● **GIVEN TASK**: Set out each line from the following listing that includes the word "scene".

○ ○ ○ ○ ○ ○ ○

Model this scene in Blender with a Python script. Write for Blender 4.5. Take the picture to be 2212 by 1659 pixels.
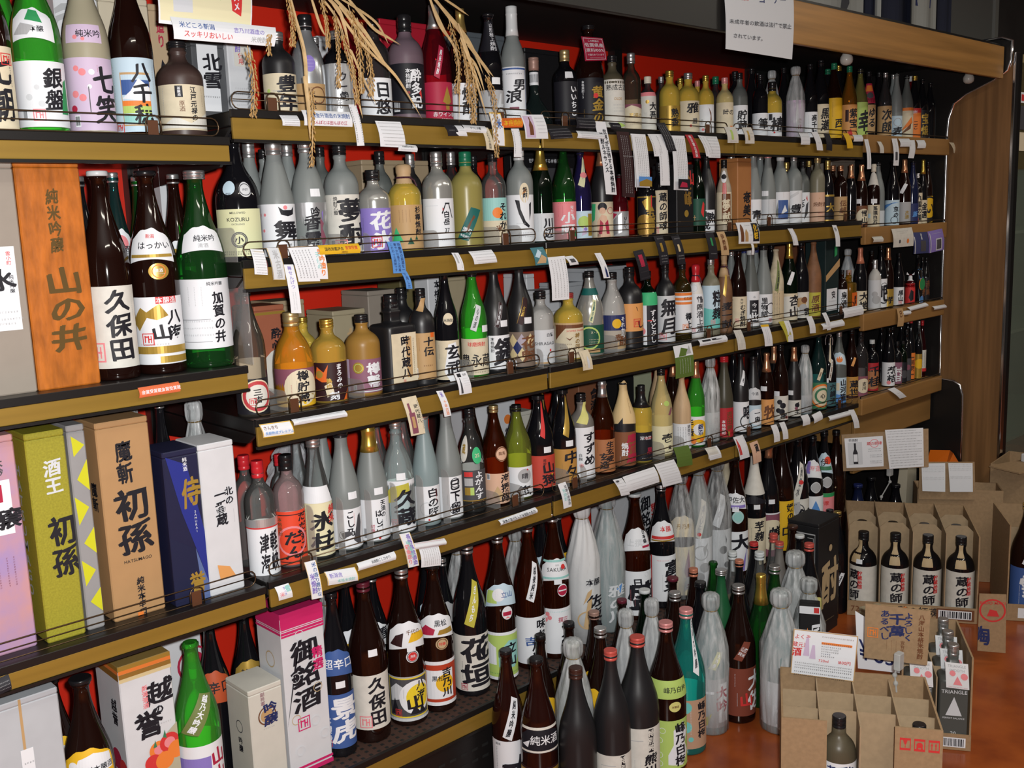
import bpy, bmesh, math, random, re
from mathutils import Vector, Matrix
from mathutils.geometry import tessellate_polygon
S = bpy.context.scene
for o in list(bpy.data.objects): bpy.data.objects.remove(o)
rnd = random.Random(7)
# ---------------------------------------------------------------- camera, light, exposure
CAM = Vector((0, -1.78, 1.43))
cam = bpy.data.objects.new('camera', bpy.data.cameras.new('camera')); S.collection.objects.link(cam); S.camera = cam
cam.data.sensor_width = 36; cam.data.lens = 2163.05 / 2212 * 36; cam.data.clip_start = .05; cam.data.clip_end = 60
_a, _p, _r = map(math.radians, (42.90135402, 9.31853547, -2.15439773))
fw = Vector((math.sin(_a) * math.cos(_p), math.cos(_a) * math.cos(_p), -math.sin(_p)))
rt = fw.cross(Vector((0, 0, 1))).normalized(); up = rt.cross(fw)
R2 = rt * math.cos(_r) + up * math.sin(_r); U2 = -rt * math.sin(_r) + up * math.cos(_r)
m = Matrix((R2, U2, -fw)).transposed().to_4x4(); m.translation = CAM; cam.matrix_world = m
S.view_settings.view_transform = 'Standard'; S.view_settings.look = 'None'
S.view_settings.exposure = 0.0; S.view_settings.gamma = 1.0; S.view_settings.use_curve_mapping = False
w = bpy.data.worlds.new('world'); S.world = w; w.use_nodes = True
w.node_tree.nodes['Background'].inputs[0].default_value = (.9, .95, 1, 1); w.node_tree.nodes['Background'].inputs[1].default_value = .02
def lamp(name, kind, loc, energy, col=(1, 1, 1), rot=(0, 0, 0), **kw):
    l = bpy.data.lights.new(name, kind); l.energy = energy; l.color = col
    for k, v in kw.items(): setattr(l, k, v)
    o = bpy.data.objects.new(name, l); o.location = loc; o.rotation_euler = rot; S.collection.objects.link(o); return o
lamp('camera_flash', 'POINT', CAM + R2 * .05 + U2 * .045, 172, (1, .98, .95), shadow_soft_size=.018)
for i, (x, y) in enumerate(((.6, -2.3), (2.6, -1.9), (4.4, -1.7))):
    lamp('ceiling_tube', 'AREA', (x, y, 2.62), 16, (1, .93, .80), shape='RECTANGLE', size=1.2, size_y=.12)
S.cycles.caustics_reflective = False; S.cycles.caustics_refractive = False
S.cycles.max_bounces = 6; S.cycles.transmission_bounces = 5; S.cycles.glossy_bounces = 3; S.cycles.diffuse_bounces = 2; S.cycles.transparent_max_bounces = 10
S.cycles.sample_clamp_indirect = 3; S.cycles.sample_clamp_direct = 12
# ---------------------------------------------------------------- materials
MATS = {}
def mat(name, col, rough=.5, metal=0, trans=0, spec=.5, noise=None, alpha=1, bump=None, ior=1.45, coat=0, scale=(1, 1, 1)):
    if name in MATS: return MATS[name]
    mt = bpy.data.materials.new(name); mt.use_nodes = True; nt = mt.node_tree; bs = nt.nodes['Principled BSDF']
    bs.inputs['Base Color'].default_value = (*col, 1); bs.inputs['Roughness'].default_value = rough; bs.inputs['Metallic'].default_value = metal
    bs.inputs['Transmission Weight'].default_value = trans; bs.inputs['Specular IOR Level'].default_value = spec
    bs.inputs['IOR'].default_value = ior; bs.inputs['Alpha'].default_value = alpha; bs.inputs['Coat Weight'].default_value = coat
    if noise or bump:
        tc = nt.nodes.new('ShaderNodeTexCoord'); mp = nt.nodes.new('ShaderNodeMapping'); mp.inputs['Scale'].default_value = scale
        nz = nt.nodes.new('ShaderNodeTexNoise'); nt.links.new(tc.outputs['Object'], mp.inputs[0]); nt.links.new(mp.outputs[0], nz.inputs['Vector'])
        nz.inputs['Scale'].default_value = (noise or bump)[0]; nz.inputs['Detail'].default_value = 5
    if noise:
        rp = nt.nodes.new('ShaderNodeValToRGB'); k = noise[1]; c2 = noise[2] if len(noise) > 2 else tuple(c * k for c in col)
        rp.color_ramp.elements[0].position = .35; rp.color_ramp.elements[1].position = .65
        rp.color_ramp.elements[0].color = (*c2, 1); rp.color_ramp.elements[1].color = (*col, 1)
        nt.links.new(nz.outputs[0], rp.inputs[0]); nt.links.new(rp.outputs[0], bs.inputs['Base Color'])
    if bump:
        b = nt.nodes.new('ShaderNodeBump'); b.inputs['Strength'].default_value = bump[1]; b.inputs['Distance'].default_value = .002
        nt.links.new(nz.outputs[0], b.inputs['Height']); nt.links.new(b.outputs[0], bs.inputs['Normal'])
    MATS[name] = mt; return mt
PAL = dict(k=(.012,.012,.018), W=(.78,.81,.86), w=(.70,.69,.64), c=(.72,.64,.47), t=(.50,.32,.15), r=(.62,.04,.04), p=(.78,.25,.28), v=(.25,.19,.55), m=(.24,.08,.12),
 y=(.78,.47,.02), o=(.80,.22,.04), g=(.03,.30,.10), b=(.05,.11,.33), B=(.02,.03,.12), n=(.16,.06,.025), s=(.42,.43,.45), d=(.48,.31,.06), e=(.52,.68,.80), l=(.60,.48,.66),
 a=(.30,.60,.58), q=(.62,.65,.69), z=(.42,.02,.06), f=(.45,.62,.16), u=(.72,.34,.11), h=(.07,.07,.08), i=(.50,.09,.03), x=(.72,.74,.77), G=(.012,.08,.05),
 k2=(.03,.008,.01), d2=(.38,.22,.05), d3=(.66,.54,.30), y2=(.60,.60,.02), y3=(.50,.46,.06), y4=(.80,.62,.03), f2=(.45,.42,.30), f3=(.66,.68,.42), f4=(.66,.64,.22), olv2=(.16,.20,.06),
 m2=(.26,.11,.17), c2=(.70,.45,.32), c3=(.76,.72,.48), c4=(.50,.38,.22), c5=(.72,.54,.28), b2=(.10,.28,.66), B2=(.04,.05,.16), i2=(.50,.05,.06), g2=(.05,.48,.20), g3=(.05,.20,.10), G2=(.01,.12,.11),
 n2=(.20,.15,.12), n2b=(.20,.05,.03), a2=(.16,.55,.52), t2=(.55,.38,.20), t3=(.50,.36,.20), t4=(.05,.14,.16), t5=(.48,.30,.20), ro=(.75,.07,.03), rd=(.52,.06,.04), rd2=(.42,.02,.03), rd3=(.45,.05,.02),
 br=(.42,.17,.07), br2=(.24,.09,.04), u2=(.50,.26,.06), kra3=(.58,.47,.30), l2=(.40,.36,.44), o2=(.72,.14,.02), o3=(.72,.16,.06), tl=(.06,.20,.24), z2=(.60,.02,.14), d4=(.10,.055,.008), B3=(.012,.015,.05), b4=(.02,.03,.24), b5=(.10,.15,.34), gr2=(.075,.08,.075), olg2=(.10,.17,.03))
def pm(c):
    if c not in PAL: c = re.sub(r'\d.*', '', c)
    if c not in PAL: c = 'W'
    met = .75 if c in ('x',) else .35 if c in ('d', 'd2') else 0
    return mat('print_' + c, PAL[c], .32 if met else .55, met, spec=.4)
GL = { # colour, roughness, transmission, metallic
 'blk': ((.006,.006,.008), .06, 0, 0), 'brn': ((.011,.0035,.0025), .06, 0, 0), 'brn2': ((.018,.004,.003), .06, 0, 0), 'drn': ((.055,.032,.028), .4, 0, 0), 'amr': ((.13,.026,.005), .06, .45, 0), 'amr2': ((.11,.022,.008), .06, .4, 0),
 'amb': ((.32,.10,.01), .06, .6, 0), 'amb2': ((.22,.11,.02), .08, .5, 0), 'amo': ((.85,.26,.015), .05, .62, 0), 'grn': ((.03,.50,.02), .05, .55, 0), 'grn2': ((.008,.11,.02), .05, .5, 0), 'grn3': ((.02,.13,.05), .35, .2, 0), 'dgr': ((.006,.022,.012), .06, .2, 0),
 'dgl': ((.008,.014,.014), .05, .1, 0), 'tea': ((.01,.05,.05), .07, .3, 0), 'teb': ((.01,.42,.36), .06, .6, 0), 'olg': ((.20,.27,.03), .05, .6, 0), 'olv': ((.24,.22,.04), .1, .4, 0), 'olv2': ((.33,.29,.09), .3, .15, 0), 'olv3': ((.22,.21,.15), .35, .1, 0), 'olk': ((.05,.05,.02), .3, 0, 0), 'olk2': ((.07,.065,.045), .35, .1, 0),
 'frs': ((.26,.29,.29), .40, .2, 0), 'frt': ((.32,.42,.44), .38, .3, 0), 'fgr': ((.13,.145,.14), .38, .2, 0), 'bei': ((.42,.39,.28), .38, .15, 0), 'gry': ((.16,.15,.14), .5, 0, 0), 'kha': ((.10,.085,.055), .35, .1, 0), 'prp': ((.17,.12,.15), .4, .1, 0), 'smk': ((.07,.065,.07), .12, .5, 0), 'smk2': ((.26,.20,.14), .05, .7, 0), 'smb': ((.10,.07,.05), .12, .4, 0),
 'clr': ((.62,.68,.68), .05, .85, 0), 'clr2': ((.55,.60,.60), .05, .75, 0), 'clk': ((.16,.17,.17), .06, .7, 0), 'clt': ((.48,.62,.64), .06, .65, 0), 'clw': ((.85,.86,.82), .08, .45, 0), 'slv': ((.58,.59,.56), .16, .2, .55), 'sil': ((.62,.66,.70), .22, 0, .75), 'pnk': ((.75,.45,.48), .05, .7, 0),
 'gld': ((.75,.52,.09), .05, .65, 0), 'gld2': ((.62,.38,.05), .06, .65, 0), 'pal': ((.80,.68,.34), .06, .6, 0), 'dol': ((.12,.09,.02), .06, .3, 0), 'ylf': ((.36,.20,.045), .35, .15, 0), 'rub': ((.30,.006,.018), .05, .35, 0), 'rub2': ((.10,.006,.01), .06, .2, 0),
 'cob': ((.025,.02,.12), .15, .1, 0), 'cob2': ((.01,.015,.05), .1, 0, 0), 'mat': ((.014,.014,.016), .38, 0, 0), 'cer': ((.45,.38,.29), .5, 0, 0), 'tan': ((.20,.10,.05), .5, 0, 0), 'wht': ((.72,.72,.70), .5, 0, 0), 'wht2': ((.50,.50,.48), .5, 0, 0), 'blw': ((.35,.45,.55), .4, .1, 0),
 'cpa': ((.60,.53,.38), .6, 0, 0), 'cpg': ((.45,.48,.44), .5, .1, 0), 'cpl': ((.40,.42,.44), .5, .1, 0), 'tis': ((.60,.61,.62), .55, 0, 0), 'pap': ((.24,.11,.05), .6, 0, 0), 'grt': ((.09,.095,.09), .35, 0, 0), 'woo': ((.62,.44,.26), .55, 0, 0)}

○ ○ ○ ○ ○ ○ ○

● **FINAL RESULT**:
Model this scene in Blender with a Python script. Write for Blender 4.5. Take the picture to be 2212 by 1659 pixels.
S = bpy.context.scene